Direction: Pick out all lines of the entries that include the word "Measure" and copy them.
--- Start of Data for processing ---
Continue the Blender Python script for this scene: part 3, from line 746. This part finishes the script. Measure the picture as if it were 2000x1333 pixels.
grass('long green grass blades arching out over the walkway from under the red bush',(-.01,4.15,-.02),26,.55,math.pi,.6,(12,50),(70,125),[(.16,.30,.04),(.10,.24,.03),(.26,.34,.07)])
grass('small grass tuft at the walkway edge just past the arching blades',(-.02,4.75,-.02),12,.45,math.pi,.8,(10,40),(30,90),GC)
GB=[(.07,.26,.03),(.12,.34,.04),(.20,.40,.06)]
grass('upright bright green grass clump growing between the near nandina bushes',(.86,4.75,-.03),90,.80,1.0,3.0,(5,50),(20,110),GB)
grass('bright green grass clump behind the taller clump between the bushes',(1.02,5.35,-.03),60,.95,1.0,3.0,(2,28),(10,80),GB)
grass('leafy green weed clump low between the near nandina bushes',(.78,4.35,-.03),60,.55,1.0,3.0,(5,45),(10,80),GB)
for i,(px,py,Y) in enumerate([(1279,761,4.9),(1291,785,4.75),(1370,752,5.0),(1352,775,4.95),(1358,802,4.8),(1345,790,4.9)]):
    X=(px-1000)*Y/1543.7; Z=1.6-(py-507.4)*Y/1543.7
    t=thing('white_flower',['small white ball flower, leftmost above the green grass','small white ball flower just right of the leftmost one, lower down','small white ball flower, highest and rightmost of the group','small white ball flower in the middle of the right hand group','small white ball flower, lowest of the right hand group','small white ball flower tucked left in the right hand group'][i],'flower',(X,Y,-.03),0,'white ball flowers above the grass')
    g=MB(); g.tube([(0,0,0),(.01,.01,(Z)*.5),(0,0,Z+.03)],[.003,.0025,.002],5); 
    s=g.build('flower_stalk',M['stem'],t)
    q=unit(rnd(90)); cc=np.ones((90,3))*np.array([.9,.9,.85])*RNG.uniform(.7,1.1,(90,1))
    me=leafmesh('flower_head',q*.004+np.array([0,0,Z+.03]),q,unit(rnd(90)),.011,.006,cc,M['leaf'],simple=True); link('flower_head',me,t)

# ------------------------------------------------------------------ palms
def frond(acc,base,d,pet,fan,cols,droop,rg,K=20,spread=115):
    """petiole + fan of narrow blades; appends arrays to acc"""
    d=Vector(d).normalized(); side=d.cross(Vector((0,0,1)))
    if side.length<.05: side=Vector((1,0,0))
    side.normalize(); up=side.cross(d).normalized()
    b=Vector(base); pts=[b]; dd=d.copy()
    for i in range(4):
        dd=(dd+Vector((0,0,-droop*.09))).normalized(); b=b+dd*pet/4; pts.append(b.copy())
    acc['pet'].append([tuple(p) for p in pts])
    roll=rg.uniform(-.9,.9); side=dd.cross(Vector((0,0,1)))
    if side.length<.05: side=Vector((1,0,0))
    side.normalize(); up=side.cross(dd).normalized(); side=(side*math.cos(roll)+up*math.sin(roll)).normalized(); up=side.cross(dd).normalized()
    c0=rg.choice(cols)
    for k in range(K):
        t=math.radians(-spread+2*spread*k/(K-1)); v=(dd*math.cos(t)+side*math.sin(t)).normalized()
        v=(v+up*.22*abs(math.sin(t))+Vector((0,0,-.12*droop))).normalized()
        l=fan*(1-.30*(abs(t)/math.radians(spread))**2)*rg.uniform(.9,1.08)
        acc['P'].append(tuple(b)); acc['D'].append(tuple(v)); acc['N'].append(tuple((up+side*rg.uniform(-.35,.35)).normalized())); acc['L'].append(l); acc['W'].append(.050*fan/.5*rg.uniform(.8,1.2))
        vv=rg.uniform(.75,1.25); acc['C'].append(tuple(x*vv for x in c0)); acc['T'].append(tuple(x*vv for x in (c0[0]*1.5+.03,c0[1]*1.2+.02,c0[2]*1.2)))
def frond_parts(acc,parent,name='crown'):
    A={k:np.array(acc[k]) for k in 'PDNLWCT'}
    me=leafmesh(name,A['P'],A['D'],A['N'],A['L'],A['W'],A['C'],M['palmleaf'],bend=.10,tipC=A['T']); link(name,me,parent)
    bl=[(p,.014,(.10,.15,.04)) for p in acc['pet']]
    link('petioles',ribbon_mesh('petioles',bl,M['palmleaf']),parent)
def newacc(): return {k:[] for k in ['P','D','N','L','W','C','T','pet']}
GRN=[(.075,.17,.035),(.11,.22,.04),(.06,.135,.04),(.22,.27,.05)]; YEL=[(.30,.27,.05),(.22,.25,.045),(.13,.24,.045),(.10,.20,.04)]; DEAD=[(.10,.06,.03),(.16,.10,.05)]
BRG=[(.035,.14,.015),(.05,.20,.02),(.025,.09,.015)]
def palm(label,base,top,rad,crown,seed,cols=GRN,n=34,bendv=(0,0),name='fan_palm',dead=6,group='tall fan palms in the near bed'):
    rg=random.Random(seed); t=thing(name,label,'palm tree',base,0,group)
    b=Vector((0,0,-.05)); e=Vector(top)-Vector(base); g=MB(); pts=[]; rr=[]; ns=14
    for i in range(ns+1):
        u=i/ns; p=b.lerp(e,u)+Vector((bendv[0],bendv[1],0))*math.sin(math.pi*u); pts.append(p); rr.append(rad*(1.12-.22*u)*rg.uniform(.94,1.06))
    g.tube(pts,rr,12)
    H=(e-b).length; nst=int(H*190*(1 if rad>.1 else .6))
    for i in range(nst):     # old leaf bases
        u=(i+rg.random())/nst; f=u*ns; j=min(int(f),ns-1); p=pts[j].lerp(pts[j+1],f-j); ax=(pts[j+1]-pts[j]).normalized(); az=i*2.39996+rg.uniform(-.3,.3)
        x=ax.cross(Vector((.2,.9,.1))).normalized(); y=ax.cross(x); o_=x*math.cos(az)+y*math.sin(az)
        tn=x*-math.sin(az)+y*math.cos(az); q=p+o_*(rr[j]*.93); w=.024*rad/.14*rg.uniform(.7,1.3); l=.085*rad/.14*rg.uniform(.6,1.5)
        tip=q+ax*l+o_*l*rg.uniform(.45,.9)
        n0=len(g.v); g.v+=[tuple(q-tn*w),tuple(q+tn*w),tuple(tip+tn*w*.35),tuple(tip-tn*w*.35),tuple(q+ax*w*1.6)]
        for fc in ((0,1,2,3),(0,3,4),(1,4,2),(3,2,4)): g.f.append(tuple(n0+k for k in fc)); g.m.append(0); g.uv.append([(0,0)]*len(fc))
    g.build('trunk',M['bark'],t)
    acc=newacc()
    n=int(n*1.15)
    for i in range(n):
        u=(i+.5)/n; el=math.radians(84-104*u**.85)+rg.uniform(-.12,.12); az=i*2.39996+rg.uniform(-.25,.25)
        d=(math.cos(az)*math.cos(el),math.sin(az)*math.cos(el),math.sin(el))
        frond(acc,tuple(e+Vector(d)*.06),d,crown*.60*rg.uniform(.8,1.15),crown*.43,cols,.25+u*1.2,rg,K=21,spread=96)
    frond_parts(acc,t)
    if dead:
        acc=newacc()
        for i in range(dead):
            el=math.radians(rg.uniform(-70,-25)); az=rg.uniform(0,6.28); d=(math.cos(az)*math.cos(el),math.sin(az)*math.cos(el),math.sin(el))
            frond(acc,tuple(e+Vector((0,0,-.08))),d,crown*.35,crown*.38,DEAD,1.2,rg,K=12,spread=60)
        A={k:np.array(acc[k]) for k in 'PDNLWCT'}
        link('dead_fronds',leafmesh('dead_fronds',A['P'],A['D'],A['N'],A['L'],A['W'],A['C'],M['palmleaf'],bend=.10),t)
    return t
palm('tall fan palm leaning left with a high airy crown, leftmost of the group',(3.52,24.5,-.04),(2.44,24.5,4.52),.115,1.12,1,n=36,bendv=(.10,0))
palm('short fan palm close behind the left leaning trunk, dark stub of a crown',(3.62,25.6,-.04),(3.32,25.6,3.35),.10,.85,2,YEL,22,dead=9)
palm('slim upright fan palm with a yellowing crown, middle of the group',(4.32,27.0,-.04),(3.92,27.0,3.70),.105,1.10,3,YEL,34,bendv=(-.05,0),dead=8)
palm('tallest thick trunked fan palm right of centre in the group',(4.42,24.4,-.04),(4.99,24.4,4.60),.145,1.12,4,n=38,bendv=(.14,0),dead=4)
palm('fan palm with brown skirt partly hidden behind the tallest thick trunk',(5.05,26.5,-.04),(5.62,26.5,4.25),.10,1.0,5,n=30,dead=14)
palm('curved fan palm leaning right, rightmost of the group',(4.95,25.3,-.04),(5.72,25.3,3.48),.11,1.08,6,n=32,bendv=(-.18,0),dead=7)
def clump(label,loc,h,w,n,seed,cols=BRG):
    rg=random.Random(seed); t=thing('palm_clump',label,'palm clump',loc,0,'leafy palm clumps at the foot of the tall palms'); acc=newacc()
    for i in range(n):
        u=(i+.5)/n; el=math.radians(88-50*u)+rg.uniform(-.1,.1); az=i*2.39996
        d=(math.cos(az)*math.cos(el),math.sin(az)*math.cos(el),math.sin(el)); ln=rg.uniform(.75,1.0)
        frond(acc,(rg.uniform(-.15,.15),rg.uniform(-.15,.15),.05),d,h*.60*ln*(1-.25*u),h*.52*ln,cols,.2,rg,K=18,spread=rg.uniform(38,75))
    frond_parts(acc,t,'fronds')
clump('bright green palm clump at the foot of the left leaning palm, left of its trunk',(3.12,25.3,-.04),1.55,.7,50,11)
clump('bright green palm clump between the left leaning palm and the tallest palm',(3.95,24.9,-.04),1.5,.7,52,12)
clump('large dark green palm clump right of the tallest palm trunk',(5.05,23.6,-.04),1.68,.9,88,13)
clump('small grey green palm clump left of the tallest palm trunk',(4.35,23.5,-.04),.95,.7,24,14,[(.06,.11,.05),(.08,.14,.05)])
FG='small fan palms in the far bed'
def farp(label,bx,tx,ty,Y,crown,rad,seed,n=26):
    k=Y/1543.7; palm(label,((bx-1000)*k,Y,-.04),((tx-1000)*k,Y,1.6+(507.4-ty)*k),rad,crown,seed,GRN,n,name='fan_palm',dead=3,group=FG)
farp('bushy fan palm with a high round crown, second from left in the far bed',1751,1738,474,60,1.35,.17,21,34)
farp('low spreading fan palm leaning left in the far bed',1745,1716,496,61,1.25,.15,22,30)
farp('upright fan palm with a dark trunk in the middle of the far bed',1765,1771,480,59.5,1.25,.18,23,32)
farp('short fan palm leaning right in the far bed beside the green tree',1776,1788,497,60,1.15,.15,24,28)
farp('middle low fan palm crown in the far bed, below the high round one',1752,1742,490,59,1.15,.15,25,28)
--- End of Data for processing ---
--- Start of Data for processing ---
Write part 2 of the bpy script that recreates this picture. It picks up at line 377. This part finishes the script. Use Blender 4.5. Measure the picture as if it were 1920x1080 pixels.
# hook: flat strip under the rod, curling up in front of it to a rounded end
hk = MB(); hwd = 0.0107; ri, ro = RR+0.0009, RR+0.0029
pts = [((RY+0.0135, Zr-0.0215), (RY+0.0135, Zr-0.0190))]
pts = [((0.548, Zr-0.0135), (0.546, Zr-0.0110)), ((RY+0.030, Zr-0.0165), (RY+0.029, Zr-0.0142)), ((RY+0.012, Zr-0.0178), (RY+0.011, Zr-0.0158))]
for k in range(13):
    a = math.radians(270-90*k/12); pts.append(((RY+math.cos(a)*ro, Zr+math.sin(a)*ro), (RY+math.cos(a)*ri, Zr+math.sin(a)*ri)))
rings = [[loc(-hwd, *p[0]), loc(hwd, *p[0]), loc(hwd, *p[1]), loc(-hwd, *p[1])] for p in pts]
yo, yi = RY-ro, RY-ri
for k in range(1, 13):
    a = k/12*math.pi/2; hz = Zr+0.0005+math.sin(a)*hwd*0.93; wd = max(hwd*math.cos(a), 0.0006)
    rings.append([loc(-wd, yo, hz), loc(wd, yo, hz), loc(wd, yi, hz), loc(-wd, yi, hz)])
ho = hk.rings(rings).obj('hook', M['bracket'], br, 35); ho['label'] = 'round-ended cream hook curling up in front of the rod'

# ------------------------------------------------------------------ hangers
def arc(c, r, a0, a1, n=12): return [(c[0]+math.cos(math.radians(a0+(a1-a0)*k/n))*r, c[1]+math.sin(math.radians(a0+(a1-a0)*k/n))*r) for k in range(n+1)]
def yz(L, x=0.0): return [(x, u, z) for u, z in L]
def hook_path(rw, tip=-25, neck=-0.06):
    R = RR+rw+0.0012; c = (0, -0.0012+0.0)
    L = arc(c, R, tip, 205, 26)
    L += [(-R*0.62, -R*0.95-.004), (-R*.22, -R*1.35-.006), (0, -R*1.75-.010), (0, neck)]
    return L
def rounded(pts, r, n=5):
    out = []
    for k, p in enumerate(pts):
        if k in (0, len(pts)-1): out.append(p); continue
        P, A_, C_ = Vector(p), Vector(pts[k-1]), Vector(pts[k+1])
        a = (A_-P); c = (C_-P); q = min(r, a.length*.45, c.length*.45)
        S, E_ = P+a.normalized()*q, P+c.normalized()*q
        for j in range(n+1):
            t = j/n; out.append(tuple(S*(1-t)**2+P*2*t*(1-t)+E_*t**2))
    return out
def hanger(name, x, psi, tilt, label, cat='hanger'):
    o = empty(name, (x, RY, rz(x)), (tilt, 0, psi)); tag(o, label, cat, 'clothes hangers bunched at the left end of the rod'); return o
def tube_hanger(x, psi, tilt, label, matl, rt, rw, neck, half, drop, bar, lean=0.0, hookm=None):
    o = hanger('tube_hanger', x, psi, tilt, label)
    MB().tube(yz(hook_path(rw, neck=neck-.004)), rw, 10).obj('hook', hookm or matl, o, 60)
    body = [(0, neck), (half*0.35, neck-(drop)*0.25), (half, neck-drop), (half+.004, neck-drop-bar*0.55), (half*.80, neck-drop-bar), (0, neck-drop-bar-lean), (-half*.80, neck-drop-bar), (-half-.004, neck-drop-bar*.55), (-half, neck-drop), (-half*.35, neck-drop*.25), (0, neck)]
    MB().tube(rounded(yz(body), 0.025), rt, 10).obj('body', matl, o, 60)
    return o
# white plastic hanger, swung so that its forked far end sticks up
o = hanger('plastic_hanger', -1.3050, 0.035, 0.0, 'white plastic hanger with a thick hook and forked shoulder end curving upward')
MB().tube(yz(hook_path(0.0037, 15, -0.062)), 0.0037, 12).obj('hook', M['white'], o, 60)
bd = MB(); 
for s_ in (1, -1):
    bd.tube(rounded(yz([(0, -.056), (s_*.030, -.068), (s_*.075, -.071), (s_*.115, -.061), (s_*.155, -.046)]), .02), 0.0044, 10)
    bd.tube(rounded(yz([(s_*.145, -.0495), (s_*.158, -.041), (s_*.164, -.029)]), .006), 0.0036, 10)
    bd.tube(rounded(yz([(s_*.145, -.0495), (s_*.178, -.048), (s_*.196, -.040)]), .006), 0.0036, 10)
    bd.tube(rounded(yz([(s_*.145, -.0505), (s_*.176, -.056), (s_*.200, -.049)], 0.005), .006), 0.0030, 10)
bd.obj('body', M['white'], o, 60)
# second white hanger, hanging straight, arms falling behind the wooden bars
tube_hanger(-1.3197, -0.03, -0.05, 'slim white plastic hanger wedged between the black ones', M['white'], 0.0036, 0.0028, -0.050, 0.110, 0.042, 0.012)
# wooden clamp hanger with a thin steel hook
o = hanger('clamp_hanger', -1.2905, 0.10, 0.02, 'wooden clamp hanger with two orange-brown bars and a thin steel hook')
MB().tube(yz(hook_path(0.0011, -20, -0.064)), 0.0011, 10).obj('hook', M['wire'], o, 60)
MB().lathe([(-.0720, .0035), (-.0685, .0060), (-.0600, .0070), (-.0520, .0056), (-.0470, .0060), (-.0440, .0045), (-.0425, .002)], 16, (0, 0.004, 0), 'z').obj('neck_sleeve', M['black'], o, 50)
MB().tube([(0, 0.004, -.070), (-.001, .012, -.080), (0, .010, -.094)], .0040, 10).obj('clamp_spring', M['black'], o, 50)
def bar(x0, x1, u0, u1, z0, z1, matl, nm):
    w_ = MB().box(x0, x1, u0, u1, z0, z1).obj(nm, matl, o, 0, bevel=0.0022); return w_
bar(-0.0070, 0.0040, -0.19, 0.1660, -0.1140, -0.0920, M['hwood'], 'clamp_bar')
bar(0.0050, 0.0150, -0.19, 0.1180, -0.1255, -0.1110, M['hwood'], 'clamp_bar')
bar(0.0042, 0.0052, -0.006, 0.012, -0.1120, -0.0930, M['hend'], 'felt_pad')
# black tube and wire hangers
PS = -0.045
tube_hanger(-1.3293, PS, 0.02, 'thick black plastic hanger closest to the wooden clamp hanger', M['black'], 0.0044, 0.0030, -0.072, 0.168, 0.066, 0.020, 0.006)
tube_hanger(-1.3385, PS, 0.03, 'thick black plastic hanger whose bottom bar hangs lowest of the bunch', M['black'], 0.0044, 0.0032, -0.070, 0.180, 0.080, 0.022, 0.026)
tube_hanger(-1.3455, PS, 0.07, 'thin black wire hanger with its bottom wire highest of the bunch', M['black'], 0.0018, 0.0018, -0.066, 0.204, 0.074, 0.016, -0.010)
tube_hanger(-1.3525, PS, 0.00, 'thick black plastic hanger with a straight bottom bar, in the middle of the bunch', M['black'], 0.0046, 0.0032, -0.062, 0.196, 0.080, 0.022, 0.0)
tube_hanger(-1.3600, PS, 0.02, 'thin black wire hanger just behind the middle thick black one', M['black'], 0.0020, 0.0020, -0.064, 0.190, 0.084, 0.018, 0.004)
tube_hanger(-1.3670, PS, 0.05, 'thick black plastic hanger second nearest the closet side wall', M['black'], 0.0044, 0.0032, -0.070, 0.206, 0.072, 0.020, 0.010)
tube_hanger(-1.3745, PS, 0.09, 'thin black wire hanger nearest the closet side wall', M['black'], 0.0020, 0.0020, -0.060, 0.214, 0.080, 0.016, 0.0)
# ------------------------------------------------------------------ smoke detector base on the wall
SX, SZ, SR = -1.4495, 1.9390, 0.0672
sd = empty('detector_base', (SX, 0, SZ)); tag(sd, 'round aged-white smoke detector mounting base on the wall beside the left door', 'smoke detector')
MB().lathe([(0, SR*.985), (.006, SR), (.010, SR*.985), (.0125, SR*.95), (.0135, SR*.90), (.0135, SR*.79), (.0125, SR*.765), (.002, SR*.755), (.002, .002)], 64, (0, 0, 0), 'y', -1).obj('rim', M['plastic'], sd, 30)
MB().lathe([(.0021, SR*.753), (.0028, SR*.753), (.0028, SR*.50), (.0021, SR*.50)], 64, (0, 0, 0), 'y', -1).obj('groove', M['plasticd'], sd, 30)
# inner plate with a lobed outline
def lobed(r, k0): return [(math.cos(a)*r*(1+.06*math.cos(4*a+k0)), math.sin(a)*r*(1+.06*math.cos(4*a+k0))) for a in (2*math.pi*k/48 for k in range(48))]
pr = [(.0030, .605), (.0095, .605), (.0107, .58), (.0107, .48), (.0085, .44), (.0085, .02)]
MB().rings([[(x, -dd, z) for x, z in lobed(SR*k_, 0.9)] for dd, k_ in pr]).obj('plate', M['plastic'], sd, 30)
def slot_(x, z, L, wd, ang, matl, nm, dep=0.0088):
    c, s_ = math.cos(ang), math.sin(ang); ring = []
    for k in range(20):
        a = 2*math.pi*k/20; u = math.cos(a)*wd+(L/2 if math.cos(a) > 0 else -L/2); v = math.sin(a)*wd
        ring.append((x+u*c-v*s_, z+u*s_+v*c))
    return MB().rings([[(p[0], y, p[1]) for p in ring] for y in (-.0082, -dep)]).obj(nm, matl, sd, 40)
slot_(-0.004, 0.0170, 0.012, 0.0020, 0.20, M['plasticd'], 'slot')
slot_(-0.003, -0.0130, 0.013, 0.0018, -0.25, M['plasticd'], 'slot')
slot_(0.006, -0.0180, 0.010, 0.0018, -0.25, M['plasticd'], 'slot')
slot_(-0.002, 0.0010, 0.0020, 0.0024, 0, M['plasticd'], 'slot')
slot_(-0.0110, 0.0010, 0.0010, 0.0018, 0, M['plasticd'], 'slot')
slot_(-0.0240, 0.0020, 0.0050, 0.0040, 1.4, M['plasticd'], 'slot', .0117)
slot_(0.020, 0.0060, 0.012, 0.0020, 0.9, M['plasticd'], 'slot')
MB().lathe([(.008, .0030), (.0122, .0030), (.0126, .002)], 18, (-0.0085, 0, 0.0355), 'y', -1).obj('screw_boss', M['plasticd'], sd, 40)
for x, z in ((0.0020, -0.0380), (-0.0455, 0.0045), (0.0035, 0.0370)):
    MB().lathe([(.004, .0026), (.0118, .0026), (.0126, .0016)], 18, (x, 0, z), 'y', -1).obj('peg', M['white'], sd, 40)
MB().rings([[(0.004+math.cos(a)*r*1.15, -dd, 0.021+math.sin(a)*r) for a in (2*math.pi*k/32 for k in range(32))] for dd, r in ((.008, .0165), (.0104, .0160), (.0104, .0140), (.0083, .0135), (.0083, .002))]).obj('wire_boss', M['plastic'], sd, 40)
--- End of Data for processing ---
Output for this exercise:
Continue the Blender Python script for this scene: part 3, from line 746. This part finishes the script. Measure the picture as if it were 2000x1333 pixels.
Write part 2 of the bpy script that recreates this picture. It picks up at line 377. This part finishes the script. Use Blender 4.5. Measure the picture as if it were 1920x1080 pixels.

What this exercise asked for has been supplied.